M. Cartailhac, the very eminent French archaeologist, found not in Portugal, but in the Cevennes, “plaques of slate, sometimes pierced with a hole for suspension, usually smaller than those of the Casa da Moura, not ornamented, yet certainly analogous with these.” [102a] These are also analogous with “engraved plaques of schist found in prehistoric sites of the Rio Negro,” “some resembling, others identical with those shewn at Lisbon by Carlos Ribeiro.” But the Rio Negro objects appear doubtful. [102b]
Portugal has many such plaques, some adorned with designs, and some plain. [102c] The late Don Estacio da Veiga devotes a chapter to them, as
if they were things peculiar to Portugal, in Europe. [103a] When they are decorated the ornament is usually linear; in two cases [103b] lines incised lead to “cups.” One plaque is certainly meant to represent the human form. M. Cartailhac holds that all the plaques with a “vandyked” pattern in triangles, without faces, “are, none the less, des représentations stylisées de silhouette humaine.” [103c]

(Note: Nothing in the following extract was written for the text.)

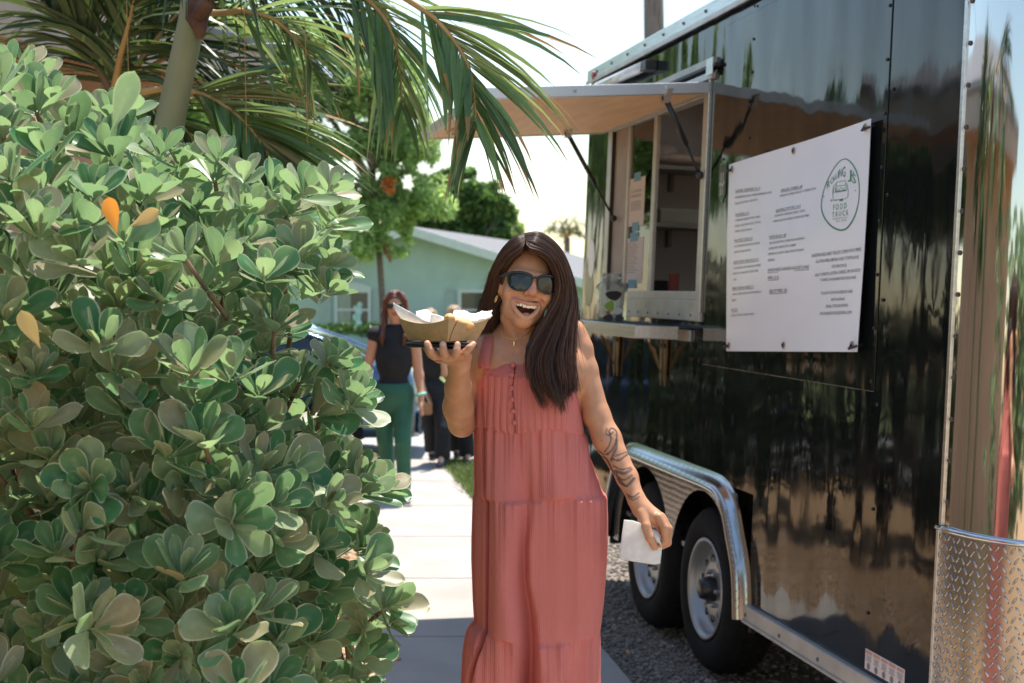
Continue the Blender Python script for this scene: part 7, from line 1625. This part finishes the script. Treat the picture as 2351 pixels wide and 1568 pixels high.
def long_hair(root, hc, q, BL2, s):
    f = Field(np.arange(hc[0] - .2, hc[0] + .2, .007), np.arange(hc[1] - .2, hc[1] + .2, .007), np.arange(hc[2] - .45, hc[2] + .2, .008))
    f.ell(hc + np.array([0, .018, .032]), (.080, .098, .096), k=.01)
    for sx in (-1, 1): f.chain([hc + np.array(p) for p in ((sx * .03, -.045, .105), (sx * .076, -.035, .04), (sx * .086, -.02, -.05), (sx * .088, -.035, -.14), (sx * .088 - .01, -.08, -.24), (sx * .08 - .015, -.09, -.31))], [.018, .018, .019, .020, .018, .006], .02); f.chain([hc + np.array(p) for p in ((sx * .05, .03, .07), (sx * .085, .02, -.05), (sx * .08, .04, -.2))], [.034, .030, .022], .02)
    f.ell(hc + np.array([0, -.085, -.028]), (.055, .06, .088), k=.008, sub=True); V, F = f.mesh(); mesh_obj('hair', V - BL2, F, redhair, root, True)
def short_hair(tuft=0.0):
    def fn(root, hc, q, BL2, s):
        f = Field(np.arange(hc[0] - .15, hc[0] + .15, .007), np.arange(hc[1] - .15, hc[1] + .2, .007), np.arange(hc[2] - .15, hc[2] + .2, .007))
        f.ell(hc + np.array([0, .02, .035]) * s, (.084 * s, .102 * s, .092 * s), k=.01); f.ell(hc + np.array([0, .10, .02]), (.045, .05, .05), k=.02); f.ell(hc + np.array([0, -.10, -.045]) * s, (.075 * s, .075 * s, .095 * s), k=.01, sub=True)
        V, F = f.mesh(); n_ = np.sin(V[:, 0] * 130) * np.sin(V[:, 1] * 110 + 1) * np.sin(V[:, 2] * 120); V = V + (V - hc) / np.linalg.norm(V - hc, axis=1)[:, None] * n_[:, None] * .008; mesh_obj('hair', V - BL2, F, blond, root, True)
    return fn
r2, q2, b2_, hc2 = simple_person('auburn haired woman in black tank and green leggings walking up the path', 11.35,
  {'head': (908, 703), 'neck': (908, 752), 'shL': (862, 768), 'shR': (950, 768), 'elL': (842, 850, .0), 'elR': (961, 862), 'wrL': (846, 905, -.08), 'wrR': (966, 905, -.05), 'haL': (850, 925, -.10), 'haR': (967, 925, -.07), 'hip': (903, 905), 'knL': (884, 1010, .02), 'knR': (925, 1012, -.10), 'anL': (893, 1098, .14), 'anR': (928, 1118, -.02), 'toL': (892, 1118, .02), 'toR': (934, 1143, -.16)},
  {'skin': (.60, .30, .18), 'top': fabric_k, 'legs': fabric_g, 'shoe': shoe_w, 'sole': sole_w, 'hem': .03, 'tattoo': 1}, 1.0, .009, long_hair)
def glasses_on(root, hc, BL2, s=1.0):
    g = empty('sunglasses'); g.parent = root
    for sx in (-1, 1):
        b = bmesh.new(); uvsph(b, Vector(hc + np.array([sx * .033, -.098, .0]) * s) - Vector(BL2), (.029 * s, .008, .022 * s), 12, 8); bm_obj('lens', b, lensm, g, True)
        b = bmesh.new(); tube(b, [Vector(hc + np.array(p) * s) - Vector(BL2) for p in ((sx * .06, -.092, .010), (sx * .08, -.02, .008))], .004, 6); bm_obj('temple', b, framm, g, True)
    b = bmesh.new(); tube(b, [Vector(hc + np.array(p) * s) - Vector(BL2) for p in ((-.06, -.094, .014), (-.03, -.104, .018), (0, -.108, .010), (.03, -.104, .018), (.06, -.094, .014))], .0045, 6); bm_obj('brow_bar', b, framm, g, True)
glasses_on(r2, hc2, b2_)
b = bmesh.new(); c_ = q2('wrR') - b2_
tube(b, [Vector(c_) + Vector((.034 * math.cos(a), .034 * math.sin(a), .008 * math.cos(a))) for a in np.linspace(0, 6.283, 17)], .011, 8, False); bm_obj('wristband', b, M('turquoise band', (.20, .62, .52), .5, var=.05), r2, True)
blue_k = M('navy top', (.014, .018, .026), .85, var=.3, vscale=12)
r3, q3, b3_, hc3 = simple_person('fair haired person in black with wide black trousers walking behind the food tray', 13.75,
  {'head': (988, 734), 'neck': (989, 768), 'shL': (960, 782), 'shR': (1018, 784), 'elL': (960, 842, .0), 'elR': (1020, 858, .0), 'wrL': (972, 893, -.08), 'wrR': (1016, 812, -.14), 'haL': (978, 905, -.10), 'haR': (1008, 798, -.18), 'hip': (996, 900), 'knL': (988, 975, .05), 'knR': (1016, 985, -.12), 'anL': (993, 1030, .22), 'anR': (1016, 1045, -.10), 'toL': (992, 1048, .12), 'toR': (1008, 1068, -.26)},
  {'skin': (.58, .32, .21), 'top': fabric_k2, 'legs': fabric_k2, 'shoe': shoe_d, 'sole': sole_t, 'wide': .030, 'sleeve': .45, 'hem': .0}, .86, .010, short_hair())
r4, q4, b4_, hc4 = simple_person('sandy haired person in navy half hidden behind the laughing woman\'s raised arm', 13.95,
  {'head': (1042, 726), 'neck': (1043, 760), 'shL': (1016, 776), 'shR': (1074, 778), 'elL': (1012, 838, .0), 'elR': (1079, 838, .0), 'wrL': (1026, 868, -.14), 'wrR': (1080, 885, -.06), 'haL': (1040, 862, -.18), 'haR': (1079, 900, -.08), 'hip': (1050, 896), 'knL': (1044, 975, .10), 'knR': (1070, 975, -.08), 'anL': (1050, 1028, .25), 'anR': (1072, 1040, -.06), 'toL': (1048, 1044, .15), 'toR': (1077, 1060, -.20)},
  {'skin': (.58, .32, .21), 'top': blue_k, 'legs': fabric_k2, 'shoe': shoe_d, 'sole': sole_t, 'wide': .030, 'sleeve': .5, 'hem': .0}, .86, .010, short_hair())
b = bmesh.new(); box(b, (-.06, -.03, -.09), (.06, .03, .03), .012); tube(b, [(-.05, 0, .03), (-.03, 0, .10), (.03, 0, .10), (.05, 0, .03)], .006, 6); o = bm_obj('handbag', b, M('tan leather', (.30, .15, .07), .5, var=.2), None); o.location = Vector(q3('haL')) + Vector((0, -.02, -.10)); tag(o, 'small tan handbag carried low by the fair haired walker', 'handbag')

Illustrations give an idea of them (figs. 14, 15, 16); they are more elaborate than the perforated inscribed plaques of shale or schist from Dumbuck. Two perforated stone plaques from Volósova, figured by Dr. Munro (pp. 78, 79), fall into line with other inscribed plaques from Portugal. Of these Russian objects referred to by Dr. Munro, one is (his fig. 25) a roughly pear-shaped thing in flint, perforated at the thin end; the other is a formless stone plaque, inscribed with a cross, three circles, not concentric, and other now meaningless scratches. It is not perforated. Dr. Munro does not dispute the genuine character of many strange figurines in flint, from Volósova, though the redoubtable M. de Mortillet denounced them as forgeries; they had the misfortune to corroborate
other Italian finds against which M. de Mortillet had a grudge. But Dr. Munro thinks that the two plaques of Volósova may have been made for sale by knavish boys. In that case the boys fortuitously coincided, in their fake, with similar plaques, of undoubted antiquity, and, in some prehistoric Egyptian stones, occasionally inscribed with mere wayward scratches.
For these reasons I think the Volósova plaques as genuine as any other objects from that site, and corroborative, so far, of similar things from Clyde.
To return to Portugal, M. Cartailhac recognises that the plain plaques of slate from sites in the Cevennes “are certainly analogous” with the plaques from the Casa da Moura, even when these are elaborately ornamented with vandyked and other patterns. I find one published case of a Portuguese plaque with cups and ducts, as at Dumbuck (fig. 16). Another example is in Antiguedades Prehistoricas de Andalucia, p. 109. [104] However, Dr. Munro leaves the Cevennes Andalusian, and Portuguese plaques out of his argument.
M. Cartailhac, then, found inscribed and perforated slate tablets “very common in Portugues neolithic sepulchres.” The perforated holes
showed signs of long wear from attachment to something or somebody. One, from New Jersey, with two holes, exactly as in the Dunbuie example, was much akin in ornament to the Portuguese plaques. One, of slate, was plain, as plain as “a bit of gas coal with a round hole bored through it,” recorded by Dr. Munro from Ashgrove Loch crannog. A perforated shale, or slate, or schist or gas coal plaque, as at Ashgrove Loch, ornamented or plain, is certainly like another shale schist or slate plaque, plain or inscribed. We have shown that these occur in France, Portugal, Russia, America, and Scotland, not to speak of Central Australia.